## AIM OF THE TASK
Which lines below fall between the one containing "E_((bx, rl.uniform(215, 292), 1.50" and the one containing "plant_tag((549, 304, 1.46), (544, 263, 1.47), 7, 'white"? Repeat them exactly, counting both of those lines, and add nothing else.

## BEGIN

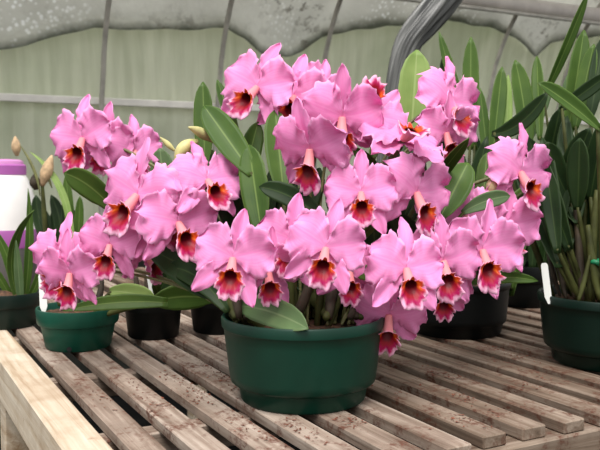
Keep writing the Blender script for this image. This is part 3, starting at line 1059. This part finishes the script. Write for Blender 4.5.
bp = potted(528, 2.16, .085, .11, .07, M['potblack'], 'band', 'black pot deep in shade between the wide black pot and the right pot')
for k in range(18):
    bx = 528 + rl.uniform(-28, 28)
    pleaf(bp, (bx, 272, 2.16), (bx + rl.uniform(-40, 40), rl.uniform(125, 225), 2.2 + rl.uniform(-.05, .1)), rl.uniform(13, 20), mat='leaf_dark', tilt=rl.uniform(-50, 50))

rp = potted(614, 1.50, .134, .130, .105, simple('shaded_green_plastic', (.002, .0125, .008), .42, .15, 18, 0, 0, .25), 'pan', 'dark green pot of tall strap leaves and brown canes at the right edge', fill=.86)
E_ = lambda *a, **k: pleaf(rp, *a, **k)
E_((528, 150, 1.62), (515, 60, 1.66), 20, (.004, 0, 0), mat='leaf', tilt=20)
E_((540, 140, 1.62), (537, 56, 1.68), 13, mat='leaf', tilt=-15)
E_((542, 100, 1.66), (588, -8, 1.62), 11, (.0, 0, -.006), mat='leaf', tilt=30)
E_((567, 140, 1.60), (584, 30, 1.64), 20, (.0, 0, 0), mat='leaf', tilt=15)
E_((575, 130, 1.58), (594, 44, 1.60), 17, mat='leaf', tilt=-10)
E_((590, 120, 1.56), (604, 36, 1.6), 17, mat='leaf_dark')
E_((492, 134, 1.58), (548, 92, 1.52), 18, (0, 0, -.02), mat='leaf_dark', tilt=-15)
E_((600, 130, 1.36), (538, 83, 1.34), 18, (.0, 0, .004), mat='leaf', tilt=35, fold=.4)
E_((560, 110, 1.55), (612, 72, 1.52), 15, mat='leaf_dark')
E_((545, 175, 1.6), (560, 108, 1.58), 20, mat='leaf_dark', tilt=20)
E_((560, 200, 1.56), (590, 128, 1.5), 26, mat='leaf_dark', tilt=-20)
E_((572, 205, 1.52), (548, 142, 1.50), 22, (-.01, 0, .01), mat='leaf_dark', tilt=20)
E_((578, 210, 1.48), (580, 138, 1.47), 24, mat='leaf_dark', tilt=-25)
E_((590, 200, 1.50), (604, 120, 1.46), 22, mat='leaf_dark', tilt=10)
E_((530, 140, 1.7), (552, 76, 1.72), 12, mat='leaf_grey', tilt=20)
E_((560, 130, 1.7), (572, 70, 1.72), 12, mat='leaf_grey', tilt=-20)
for k in range(34):
    bx = 598 + rl.uniform(-45, 40)
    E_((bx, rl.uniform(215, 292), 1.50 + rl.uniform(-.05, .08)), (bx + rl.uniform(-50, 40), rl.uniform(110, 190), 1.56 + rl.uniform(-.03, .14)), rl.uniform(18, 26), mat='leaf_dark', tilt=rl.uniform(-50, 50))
for (b, t, w_, m_) in (((590, 300, 1.44), (597, 190, 1.46), 9, 'bulb'), ((582, 300, 1.46), (575, 205, 1.50), 8, 'brownbulb'), ((566, 298, 1.48), (553, 225, 1.54), 6, 'brownbulb'), ((574, 298, 1.47), (566, 200, 1.52), 6, 'brownbulb'), ((600, 300, 1.42), (588, 225, 1.45), 9, 'bulb'), ((608, 300, 1.43), (606, 190, 1.45), 10, 'bulb'), ((584, 299, 1.52), (586, 200, 1.55), 8, 'bulb'), ((560, 296, 1.52), (545, 240, 1.6), 5, 'brownbulb'), ((598, 300, 1.52), (602, 200, 1.56), 9, 'brownbulb'), ((578, 302, 1.42), (590, 255, 1.43), 5, 'bulb')):
    bulb(rp, b, t, w_, m_, 'cane')
for k in range(5):   # each cane carries its upper leaves
    pass
# green tie round a cane
B = at(597, 263, 1.435); pts = [B + Vector((.011 * math.cos(2 * PI * k / 20), .011 * math.sin(2 * PI * k / 20), .003 * math.sin(4 * PI * k / 20))) - rp.location for k in range(21)]
vs, fs = tube_vf(pts, [.0045] * 21, 8); mesh_obj('plant_tie', vs, fs, M['tie'], rp)['label'] = 'green tie'
plant_tag((549, 304, 1.46), (544, 263, 1.47), 7, 'white plant tag leaning in the pot at the right edge')

# loose bark crumbs on the slats
vs, fs = [], []
hot = [(455, 378, 16), (430, 376, 14), (528, 362, 16), (510, 352, 14), (205, 368, 12), (200, 398, 16), (188, 383, 12), (448, 428, 10), (240, 397, 12), (172, 408, 14), (300, 440, 20), (395, 392, 14), (470, 400, 12), (540, 385, 14), (120, 400, 25), (250, 430, 25), (345, 430, 16), (490, 420, 25), (150, 385, 20), (225, 378, 10)]
for (px, py, sg) in hot:
    for _ in range(60):
        x = random.gauss(px, sg * .8); y = random.gauss(py, sg * .35)
        if y < 330: continue
        Y = EYE * FPX / (y - 173)
        p = onbench(x, Y)
        u = p.dot(EU); v = p.dot(EV)
        k = (u - .288) / .0725
        if k < 0 or (k % 1) * .0725 > .040 or (k % 1) * .0725 < .003 or v < VN + .012: continue
        if any((p.x - a) ** 2 + (p.y - b) ** 2 < (c_ + .004) ** 2 for a, b, c_ in POTS + [(pc.x, pc.y, .108)]): continue
        r = random.uniform(.0008, .0028)
        ax = Vector((random.uniform(-1, 1), random.uniform(-1, 1), .25)).normalized()
        q = Quaternion(ax, random.random() * 6)
        n0 = len(vs)
        for d in ((1.6, 0, 0), (-1.6, .2, 0), (0, 1, 0), (.2, -1, 0), (0, 0, .7), (0, 0, -.5)):
            w_ = q @ (Vector(d) * r * random.uniform(.7, 1.2))
            vs.append(p + Vector((w_.x, w_.y, abs(w_.z) * .7 + .0009)))
        for a, b in ((0, 2), (2, 1), (1, 3), (3, 0)):
            fs.append((n0 + a, n0 + b, n0 + 4)); fs.append((n0 + b, n0 + a, n0 + 5))
o = mesh_obj('bark_crumbs', vs, fs, M['chip'], None, False)
tag(o, 'reddish brown bark crumbs scattered over the bench slats', 'bark crumbs', None, 'stuff')


# ------------------------------------------------------------------ light
sun = bpy.data.lights.new('sun', 'SUN'); so = bpy.data.objects.new('sun', sun); C.objects.link(so)
sun.energy = 3.0; sun.angle = R_(35); sun.color = (1, .97, .92)
d = Vector((.04, .53, -1.0)).normalized()
so.rotation_euler = d.to_track_quat('-Z', 'Y').to_euler()
wd_ = bpy.data.worlds.new('world'); bpy.context.scene.world = wd_; wd_.use_nodes = True
nt = wd_.node_tree
bg = nt.nodes['Background']
tc = nt.nodes.new('ShaderNodeTexCoord'); sx = nt.nodes.new('ShaderNodeSeparateXYZ')
nt.links.new(tc.outputs['Generated'], sx.inputs[0])
c = ramp(nt, sx.outputs[2], [(.0, (.42, .43, .40)), (.15, (.85, .87, .84)), (.5, (1.0, 1.02, 1.03))])
nt.links.new(c, bg.inputs[0]); bg.inputs[1].default_value = .88
sc = bpy.context.scene
sc.view_settings.view_transform = 'Standard'; sc.view_settings.look = 'None'
sc.view_settings.exposure = 0.5; sc.view_settings.gamma = 1; sc.view_settings.use_curve_mapping = False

## END

## EXERCISE ANSWER
    E_((bx, rl.uniform(215, 292), 1.50 + rl.uniform(-.05, .08)), (bx + rl.uniform(-50, 40), rl.uniform(110, 190), 1.56 + rl.uniform(-.03, .14)), rl.uniform(18, 26), mat='leaf_dark', tilt=rl.uniform(-50, 50))
for (b, t, w_, m_) in (((590, 300, 1.44), (597, 190, 1.46), 9, 'bulb'), ((582, 300, 1.46), (575, 205, 1.50), 8, 'brownbulb'), ((566, 298, 1.48), (553, 225, 1.54), 6, 'brownbulb'), ((574, 298, 1.47), (566, 200, 1.52), 6, 'brownbulb'), ((600, 300, 1.42), (588, 225, 1.45), 9, 'bulb'), ((608, 300, 1.43), (606, 190, 1.45), 10, 'bulb'), ((584, 299, 1.52), (586, 200, 1.55), 8, 'bulb'), ((560, 296, 1.52), (545, 240, 1.6), 5, 'brownbulb'), ((598, 300, 1.52), (602, 200, 1.56), 9, 'brownbulb'), ((578, 302, 1.42), (590, 255, 1.43), 5, 'bulb')):
    bulb(rp, b, t, w_, m_, 'cane')
for k in range(5):   # each cane carries its upper leaves
    pass
# green tie round a cane
B = at(597, 263, 1.435); pts = [B + Vector((.011 * math.cos(2 * PI * k / 20), .011 * math.sin(2 * PI * k / 20), .003 * math.sin(4 * PI * k / 20))) - rp.location for k in range(21)]
vs, fs = tube_vf(pts, [.0045] * 21, 8); mesh_obj('plant_tie', vs, fs, M['tie'], rp)['label'] = 'green tie'
plant_tag((549, 304, 1.46), (544, 263, 1.47), 7, 'white plant tag leaning in the pot at the right edge')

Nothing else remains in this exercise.